Colin Montgomerie, 53, of Scotland, 2014 U.S. Senior Open champion and 2015 runner-up:

On his success in U.S. Opens and Senior Opens: “The way I attempt to play the game is from the tee shot forward, meaning that I used to hit more fairways than anyone else in the 1990s. That was my strength. And this is a classic '90s U.S. Open setup. You've got some great Northeast seaboard courses that I used to love going to play: Congressional, Merion, Winged Foot, Brookline. This is one of them, where you are rewarded for hitting the fairway and you are heavily penalized if you don't. That's why I've got a good record in these, because I was playing my second shots from the fairway.”

On his attitude as an over-50 golfer: “I didn't embrace the American public possibly the way that I should have done earlier on in my career, and it hurt me in majors. I've embraced playing here since I turned 50. I really am enjoying it, and I think the golf fans are seeing that, and they are giving back. So it's a two-way street. I'm thoroughly enjoying myself out here, and I think that, if you enjoy yourself, you're usually quite good at whatever you do. There's a warmth here that I haven't felt in the past, and I blame myself in that sometimes that I didn't give it an opportunity. Now I am, and I'm enjoying it.”

Jeff Maggert, 2015 U.S. Senior Open champion

On being the defending champion: “[I have] a lot of good memories, but this is a new week obviously. And with the later date, I've enjoyed an extra month of being defending champion, but I need to get back to work this week.”

On Scioto Country Club: “This golf course is going to be a real, real good test for all of us. [I’m] going to really have to have good ball striking off the tee, keep it out of the rough, and be smart on where I'm hitting the ball on the putting surfaces.”

“Normally, you're just worried about hitting the ball very straight, but here I feel like I almost have to control the distance with my driver.

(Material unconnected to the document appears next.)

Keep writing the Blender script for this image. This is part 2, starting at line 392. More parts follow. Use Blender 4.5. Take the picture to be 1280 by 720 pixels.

Maybe hit a driver 95 percent of what I would normally hit it just because the way the bunkers are. I feel like if I step back with a 3 wood, I'm leaving myself some very long irons into some of the par 4s.”

Quote of the Day: “I have a 12-year-old son who played a lot of golf. So I'm trying to teach him a different way than I learned, and I'm trying to teach him just hit it as far as you can because the game has changed for that younger generation. It's a very athletic game. So in that regard, I learned a different style of golf. I played with persimmon clubs and wound balls, and they curved offline pretty far if you didn't hit the ball on the club face and hit the ball solid. So you learned different shots. You learned to hook the ball, to fade the ball, to hit a low driver, a high driver.”

John Cook, an Ohio State alum, is looking forward to playing in front of a home crowd at Scioto this week. (USGA/Matt Sullivan)

John Cook, 58, who played golf at Ohio State University, is one of four OSU alumni competing in the U.S. Senior Open, along with Brian Mogg, Joey Sindelar and Rod Spittle

Cook, on what it would mean to contend for the championship in Columbus: “We might be from slightly different eras, but we're all a team. If one of these great players were in contention, we'd be pulling for them just as hard as anybody. I would like to see nothing better than having somebody, maybe hopefully all four of us right up there on Sunday afternoon with a chance to win.”

“That's why we do this, is to have that thrill and that chance and to do it in front of a place and people that are so special to you in a community that loves their sports, loves their athletes, loves their alumni. It couldn't get better.”

Quote of the Day: “We bought in early about the team concept. We came to represent the Ohio State University as a golf team, not as individuals. We took care of things individually because we knew that if we did our job, we were going to win.”